Glad to hear that your complaints actually made it to a person who could possibly give a shit.
Ps – Tried to work in a reference to Ted Dziuba’s awesome blog post ‘I’m Going To Scale My Foot Up Your Ass’ but I just wasn’t smart enough.
David H
June 10, 2008 at 14:13
[...] If you read Tatham's blog you will have seen this post, where he talks about his issues with Iinet. Granted he's been messed around even more [...]

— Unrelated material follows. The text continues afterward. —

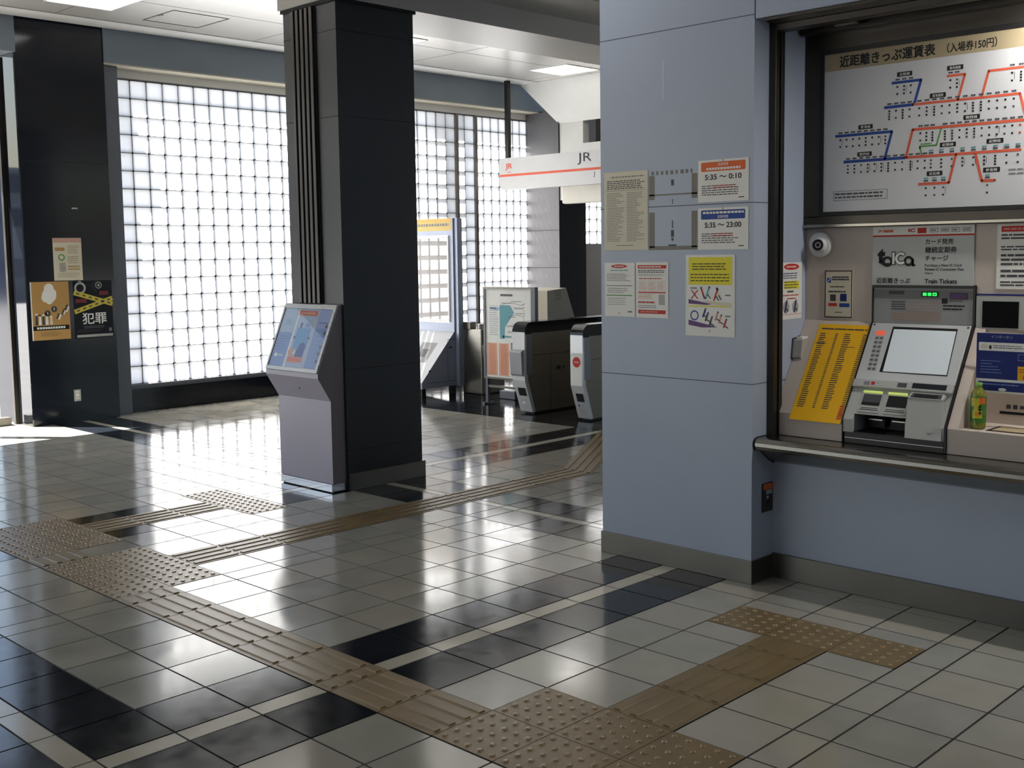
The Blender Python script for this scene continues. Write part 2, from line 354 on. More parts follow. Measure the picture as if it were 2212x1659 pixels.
tactile('long ribbed guide strip running past the dark column towards the gates', [(-2.915, -2.605, .3 * k, .3 * k + .3, 'y') for k in range(7)] + [(-2.915, -2.605, 2.1, 2.175, 'y')] + [(-2.915, -2.605, 2.175 + .3 * k, 2.475 + .3 * k, 'y') for k in range(4)])
# bent end of the long strip
mb = MB(); p0, p1 = Vector((-2.915, 3.375)), Vector((-2.605, 3.375)); d = Vector((-0.97, 1.63)).normalized(); L = 1.95
def slanted(mb, a, b, z0, z1, m):
    q = [p0.lerp(p1, a), p0.lerp(p1, b)]; q = [q[0], q[1], q[1] + d * L, q[0] + d * L]
    mb.hexa([(p.x, p.y, zz) for zz in (z0, z1) for p in q], m)
slanted(mb, 0, 1, 0.0002, 0.0012, M_TACTJ); slanted(mb, 0.01, 0.99, 0.0004, 0.002, M_TACT)
for k in range(4): slanted(mb, k / 4 + 0.07, k / 4 + 0.18, 0.0015, 0.0065, M_TACT)
tag(mb.build('tactile_paving', loc=(-3.2, 4.1, 0)), 'slanted end of the long guide strip bending towards the ticket gates', 'tactile paving', 'tactile paving laid in the station floor')

# ------------------------------------------------------------------ shell
RX = 4.6; BY = 12.9; FYW = -6.0
# far ceiling, glossy
ce = MB(); cj = [1.85, 4.07, 6.3, 8.55]
ce.box(-8.04, -3.5, FYW, BY, 4.05, 4.10, M_CEIL)
for yj in [1.85 + 2.22 * k for k in range(-3, 5)]: ce.box(-8.04, -3.5, yj - .004, yj + .004, 4.0487, 4.0505, M_CEILJ)
ce.box(-7.05, -7.042, FYW, BY, 4.0487, 4.0505, M_CEILJ); ce.box(-5.55, -5.542, FYW, BY, 4.0487, 4.0505, M_CEILJ)
struct(ce, 'ceiling', 'glossy white panelled ceiling reflecting the glass block window', 'ceiling')
ct = MB(); ct.box(-8.40, -8.06, FYW, 8.75, 4.045, 4.10, M_WHITE); ct.box(-8.06, -8.04, FYW, BY, 4.06, 4.10, M_CEILJ)
struct(ct, 'trim_1', 'white edge strip of the ceiling along the window wall', 'trim')
c2 = MB(); c2.box(-3.52, RX, FYW, BY, 3.62, 4.1, M_CEIL2)
for yj in [3.05 + 1.8 * k for k in range(-5, 6)]: c2.box(-3.5, RX, yj - .004, yj + .004, 3.6187, 3.6205, M_CEILJ)
for xj in (-2.9, -1.7, -.5, .7, 1.9, 3.1): c2.box(xj - .004, xj + .004, FYW, BY, 3.6187, 3.6205, M_CEILJ)
struct(c2, 'ceiling_low', 'lower panelled ceiling greyed in colour for low light over the ticket counter side', 'ceiling')
bm_ = MB(); bm_.box(-4.18, -3.515, 1.74, BY, 3.452, 4.06, M_CEIL2)
struct(bm_, 'beam', 'deep grey ceiling beam running back from the dark column', 'beam')
# recessed ceiling hatch
h = MB()
for (a, b, c, d_) in ((-7.79, -7.18, 2.62, 2.632), (-7.79, -7.18, 3.228, 3.24), (-7.79, -7.778, 2.632, 3.228), (-7.192, -7.18, 2.632, 3.228)): h.box(a, b, c, d_, 4.046, 4.0505, M_CEILJ)
h.box(-7.50, -7.44, 2.634, 2.66, 4.044, 4.0505, M_FRAMEG)
tag(h.build('ceiling_hatch', loc=(-7.48, 2.93, 4.05)), 'square access hatch outline in the glossy white ceiling', 'hatch')
def ceiling_light(x, y, z, label, w=0.62, l=0.62):
    e = thing('ceiling_light', (x, y, z), label, 'ceiling light', 'recessed ceiling lights')
    f = MB()
    for a in ((-w/2 - .02, -w/2, -l/2 - .02, l/2 + .02), (w/2, w/2 + .02, -l/2 - .02, l/2 + .02), (-w/2, w/2, -l/2 - .02, -l/2), (-w/2, w/2, l/2, l/2 + .02)):
        f.box(x + a[0], x + a[1], y + a[2], y + a[3], z - .008, z + .0, M_WHITE)
    f.build('frame', e)
    d2 = MB(); d2.box(x - w/2, x + w/2, y - l/2, y + l/2, z - .006, z - .001, M_LAMP); d2.build('diffuser', e)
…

Iinet's lack of QOS (again), another reason for Software + Services - Nick's .NET Travels
July 29, 2008 at 09:37
Well you can add me too thhe growing line of upset customers as well. I had internet connected for about 12 hours at my new flat when I lost line sync. That was the better part of a week ago. I called them, they dont know which exchange I am on, so they guess it was one that was close that had maintenance on it. I said ok, whens it going to be fixed.. noboby knows. Fanastic.They said they would txt me with an update, that was 2 days ago. I emailed, no response, I emailed again, the response I received was, “its maintainence, it will come online when its fixed”. I tried calling, put onhold for 15 minutes. Hung up. Im sick and tired of spending my money and time doing their job.